While the Three Waters proposal may cover drinking, wastewater, and stormwater, he says there is no reference to how this may interact with regional-scale water projects.

Irrigation projects are better suited to longer-term planning, given their inter-generational benefits, return rates that exceed commercial banking periods, and high upfront capital demands.

He says large irrigation projects with long lead times and long payback periods do not have the necessary central government horsepower behind them to get started.

Projects inevitably spin into the Environment Court, with expensive hearing processes, and paid witnesses required to either dispute or support projects.

But modern water resource development projects involving irrigation enhancement have been proven to deliver social and economic benefits to communities, with the likes of the Opuha project in South Canterbury providing a good example.

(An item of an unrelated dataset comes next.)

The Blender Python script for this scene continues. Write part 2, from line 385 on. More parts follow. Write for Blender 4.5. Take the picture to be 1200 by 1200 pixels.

He also sees projects as an opportunity to work with iwi as equity partners, given they also often have an interest in restoration of water-based taonga, and already have a stake in the primary sector the irrigation project will benefit.

One solution to overcome the inertia he sees in New Zealand irrigation projects today could be to have a team of recognised experts moving through the country assessing projects on a case-by-case basis.

One project that has had central government impetus behind it is Northland’s Te Tai Tokerau water project, an initiative funded through the Provincial Growth Fund.

Despite Northland’s high rainfall, storage of water is an issue, and the project aims to hold water in reservoirs and distribute it through the lower Northland and mid-Northland districts in two separate projects, one based near Kaikohe and the other on the northern Pouto peninsula, south of Dargaville.

Overall, the project aims to develop 7,000ha of new land specifically into horticulture, increase town water supply resilience, and provide valuable jobs for iwi.

The Pouto Peninsula project kicked off last June, and when completed will be capable of unlocking the fertile potential of 4,000ha of the district’s land with two to three reservoirs.

Kaipara District Council mayor Jason Smith said breaking ground on the project will help bring transformational change to the district for decades to come.

Te Tai Tokerau Trust chair and ex-MP Murray McCully said the main idea of the project is to harvest water in the winter when it is plentiful and use in the summer months when it is not.

Further south in the upper reaches of Mid-Canterbury near Methven is the Barhill Chertsey Irrigation scheme.

Formed as a co-operative farmer-funded project in the late nineties, the project started delivering water in 2010 to 24,000ha today.

The project stands as an example of collaboration and integration of economic, social, and infrastructural needs, with its initial cornerstone founder being lines company Electricity Ashburton in 2010, and Trustpower providing water sourcing and storage in Lake Coleridge.

Expansion in 2015 has enabled a small hydro plant to use water for electricity generation, and in 2017 the scheme came to be a fully farmer-owned co-operative that supplies about 10 percent of the irrigation across the Mid-Canterbury region.

The future of irrigation projects may lie in the likes of Barhill Chertsey, with a smaller footprint, ‘run of river’ harvesting of water rather than less palatable on-river projects, and strong, broad community group support.